My third and fourth oil paintings are both derived from the same source, Kant’s idea of the noumenal world (from which, he claims, free will derives) versus the phenomenal world (the deterministic world of scientific measurement). ‘Phenomenal’ shows a Mars-type rover (signifying the phenomenal world) leading a blind and deaf figure (representing the noumenal), while ‘Noumenal’ shows the noumenal trying to reach the phenomenal world via a crystal ball. Both works show the silliness of postulating some ethereal world which has no connection to the physical world yet, somehow, controls it.
‘Phenomenal’ is the best of my four paintings. The golden figure with its bewildered expression set against the flat green grass is isolated, leaving it lost and purposeless while the rover, with its forward-looking eyes and sense of movement, looks purposeful. The background has an Edward Scissorhands feel to it with the featureless pastel houses and looming church while the huge pink sun and dark blue sky accentuate a sense of threat. The three older people on the park bench provide the only ‘normality’ in the image though the sketchy feel (inspired by the approach of Susie Hamilton) of the figures show that they are barely holding on in this world.

‘Noumenal’ is a more simplistic image though I like its graphic quality. The flatness of the paint and of the objects in most of the image and the contradictory spatial relationships between objects lend the scene an ethereal, unreal quality.

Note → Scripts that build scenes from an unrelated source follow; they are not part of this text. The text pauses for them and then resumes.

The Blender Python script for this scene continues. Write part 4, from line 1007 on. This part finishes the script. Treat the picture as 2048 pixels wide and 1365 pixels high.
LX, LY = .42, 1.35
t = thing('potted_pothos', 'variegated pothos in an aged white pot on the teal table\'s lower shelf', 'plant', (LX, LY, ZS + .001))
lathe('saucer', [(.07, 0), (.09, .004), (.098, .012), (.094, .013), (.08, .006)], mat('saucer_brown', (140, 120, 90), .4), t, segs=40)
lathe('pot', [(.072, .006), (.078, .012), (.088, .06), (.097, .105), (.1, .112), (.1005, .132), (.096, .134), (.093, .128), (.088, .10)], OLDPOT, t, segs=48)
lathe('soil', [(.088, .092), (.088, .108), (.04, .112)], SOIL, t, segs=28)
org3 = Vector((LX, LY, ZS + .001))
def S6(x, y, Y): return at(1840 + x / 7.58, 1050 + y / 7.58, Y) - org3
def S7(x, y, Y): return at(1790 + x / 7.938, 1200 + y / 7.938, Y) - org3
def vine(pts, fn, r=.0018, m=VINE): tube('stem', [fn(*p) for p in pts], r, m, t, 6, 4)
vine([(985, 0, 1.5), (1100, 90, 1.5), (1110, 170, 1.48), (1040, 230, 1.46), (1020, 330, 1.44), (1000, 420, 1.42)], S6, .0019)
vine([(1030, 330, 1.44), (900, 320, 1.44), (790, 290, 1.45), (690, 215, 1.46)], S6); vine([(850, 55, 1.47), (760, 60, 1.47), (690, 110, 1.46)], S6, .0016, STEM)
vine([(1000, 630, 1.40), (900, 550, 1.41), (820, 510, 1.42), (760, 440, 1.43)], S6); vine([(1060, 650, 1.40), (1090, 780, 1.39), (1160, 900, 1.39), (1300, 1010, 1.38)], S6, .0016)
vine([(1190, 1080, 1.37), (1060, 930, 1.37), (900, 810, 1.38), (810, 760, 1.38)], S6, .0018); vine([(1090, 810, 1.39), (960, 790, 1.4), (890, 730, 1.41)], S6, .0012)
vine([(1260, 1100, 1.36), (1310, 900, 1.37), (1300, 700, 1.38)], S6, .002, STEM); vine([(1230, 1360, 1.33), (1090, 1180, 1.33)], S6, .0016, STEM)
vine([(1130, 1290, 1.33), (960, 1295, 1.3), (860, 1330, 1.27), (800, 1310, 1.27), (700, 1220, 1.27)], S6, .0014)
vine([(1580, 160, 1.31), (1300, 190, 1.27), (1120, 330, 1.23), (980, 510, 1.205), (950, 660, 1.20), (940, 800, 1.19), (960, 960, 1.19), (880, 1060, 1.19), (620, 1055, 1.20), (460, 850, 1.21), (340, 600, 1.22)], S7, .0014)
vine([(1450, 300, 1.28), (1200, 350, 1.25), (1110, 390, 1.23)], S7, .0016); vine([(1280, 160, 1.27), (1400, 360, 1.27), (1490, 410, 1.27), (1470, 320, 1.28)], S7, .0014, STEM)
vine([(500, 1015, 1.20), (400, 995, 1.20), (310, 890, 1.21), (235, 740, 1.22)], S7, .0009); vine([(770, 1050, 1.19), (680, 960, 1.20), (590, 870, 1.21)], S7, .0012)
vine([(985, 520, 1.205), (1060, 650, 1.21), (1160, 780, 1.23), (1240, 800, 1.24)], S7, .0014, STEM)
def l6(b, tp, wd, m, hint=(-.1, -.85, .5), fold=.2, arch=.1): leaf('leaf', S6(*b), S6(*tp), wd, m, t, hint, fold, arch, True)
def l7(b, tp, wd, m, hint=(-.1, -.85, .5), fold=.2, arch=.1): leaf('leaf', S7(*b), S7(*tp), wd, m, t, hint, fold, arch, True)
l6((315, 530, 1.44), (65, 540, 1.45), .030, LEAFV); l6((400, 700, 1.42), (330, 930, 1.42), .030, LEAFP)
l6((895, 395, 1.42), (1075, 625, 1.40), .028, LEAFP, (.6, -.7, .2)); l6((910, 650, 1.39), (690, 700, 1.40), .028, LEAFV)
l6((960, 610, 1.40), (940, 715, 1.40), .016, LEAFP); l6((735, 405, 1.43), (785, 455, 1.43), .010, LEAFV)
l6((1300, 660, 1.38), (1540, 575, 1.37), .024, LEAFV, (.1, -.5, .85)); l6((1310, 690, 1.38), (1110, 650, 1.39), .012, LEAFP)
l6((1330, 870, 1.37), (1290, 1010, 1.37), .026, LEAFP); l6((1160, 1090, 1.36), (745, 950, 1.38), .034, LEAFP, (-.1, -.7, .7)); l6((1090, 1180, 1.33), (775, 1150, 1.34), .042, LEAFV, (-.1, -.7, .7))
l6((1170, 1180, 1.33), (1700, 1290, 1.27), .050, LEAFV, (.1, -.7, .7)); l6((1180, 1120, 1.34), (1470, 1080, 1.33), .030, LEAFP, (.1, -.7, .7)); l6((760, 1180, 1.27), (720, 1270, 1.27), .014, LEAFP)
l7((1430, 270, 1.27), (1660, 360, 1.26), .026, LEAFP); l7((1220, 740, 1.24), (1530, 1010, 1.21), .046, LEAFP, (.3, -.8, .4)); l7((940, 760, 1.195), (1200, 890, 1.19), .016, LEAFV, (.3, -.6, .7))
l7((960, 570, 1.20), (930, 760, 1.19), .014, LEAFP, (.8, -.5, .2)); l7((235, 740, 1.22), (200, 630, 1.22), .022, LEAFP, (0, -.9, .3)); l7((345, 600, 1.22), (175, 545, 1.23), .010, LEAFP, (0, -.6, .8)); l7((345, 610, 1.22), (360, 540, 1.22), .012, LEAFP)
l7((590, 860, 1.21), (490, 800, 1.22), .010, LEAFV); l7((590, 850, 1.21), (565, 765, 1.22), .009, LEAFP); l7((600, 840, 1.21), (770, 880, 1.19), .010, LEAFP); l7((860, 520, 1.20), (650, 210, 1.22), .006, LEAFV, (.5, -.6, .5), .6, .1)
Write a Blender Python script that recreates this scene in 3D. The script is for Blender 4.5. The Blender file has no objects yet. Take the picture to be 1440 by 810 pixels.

The colours in the image tie it to the ‘Phenomenal’ painting without insisting on any symbolic links between like-coloured objects.


If there had been a final show, I would have included the three successful paintings ‘The Swerve’, ‘Phenomenal’ and ‘Noumenal’, the ‘Free Will and Determinism’ title film, the animation ‘Causa Sui’ and the sculpture ‘Stand Up’ (and, perhaps, two or three of the A2 portraits).
The paintings are the culmination of my work on the FMP. But more important is knowing that I now have the ability to translate the images in my head into paint and to know when they are or are not working as pieces of art.